Re: encounter design, I just want to say this - I think it's very possible for somebody reading this thread who hasn't played the game to get the impression that Solasta is some sort of repetitive trash mob fest. But it really isn't. Altogether, the game does not really have that much combat. There were many moments when I was going through a dungeon and thought to myself "Some other game would totally have plonked down a filler encounter here".
Compare Solasta with Dungeon Rats, for instance. A typical scenario like the fire ant tunnels will have you encounter three ants, then four ants, then even more ants, and finally the final battle against the ant queen. A pretty typical encounter progression scheme in an RPG.
In Solasta, there are often only two encounters in this sort of scenario. The goblins outside Caer Lem and the goblins in the cave. The spiders over the pillars and the spider queen.
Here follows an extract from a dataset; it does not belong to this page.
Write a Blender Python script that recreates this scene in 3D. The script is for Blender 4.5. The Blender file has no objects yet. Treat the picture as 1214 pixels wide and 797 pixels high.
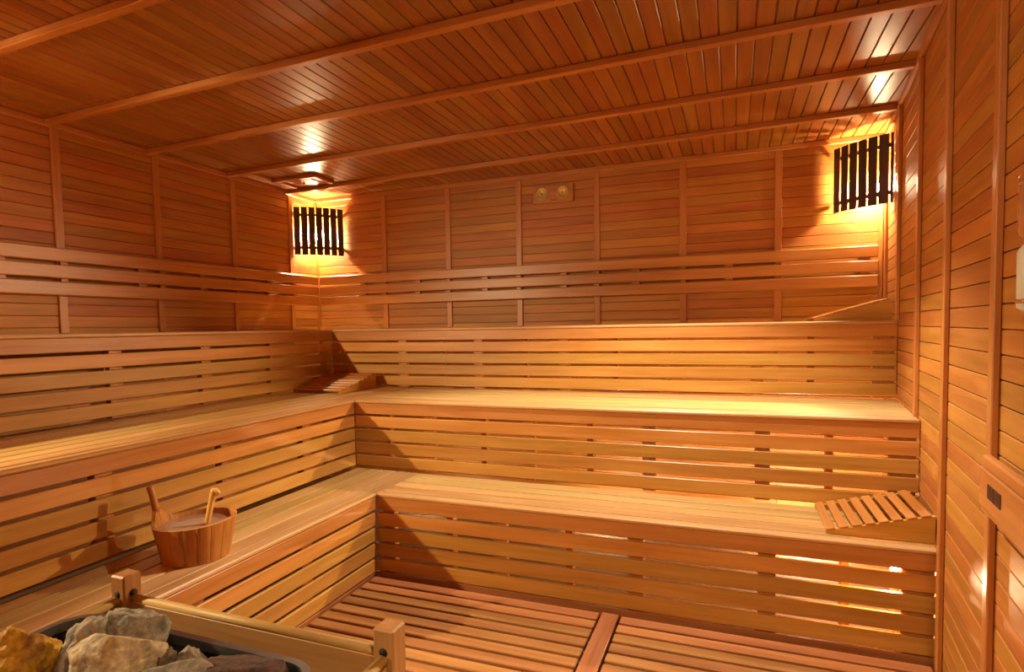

Or take an elaborate dungeon like the Manacalon Ruin, a pivotal location in the story where your party obtains the game's titular MacGuffin, which has only three battles in it (and the first one vs the cultists outside is a quick cake walk).
Or how about the Cradle of Fire, Solasta's "orc caves" where you don't actually fight all that many orcs. There are exceptions that are more typical like the zombie and ghoul-infested Dark Castle, but I think the devs did make an effort to do things differently here.
I just think it's weird how some people give Solasta a particularly hard time for its encounter design. It doesn't stand out but it's not terrible either, we've all played worse.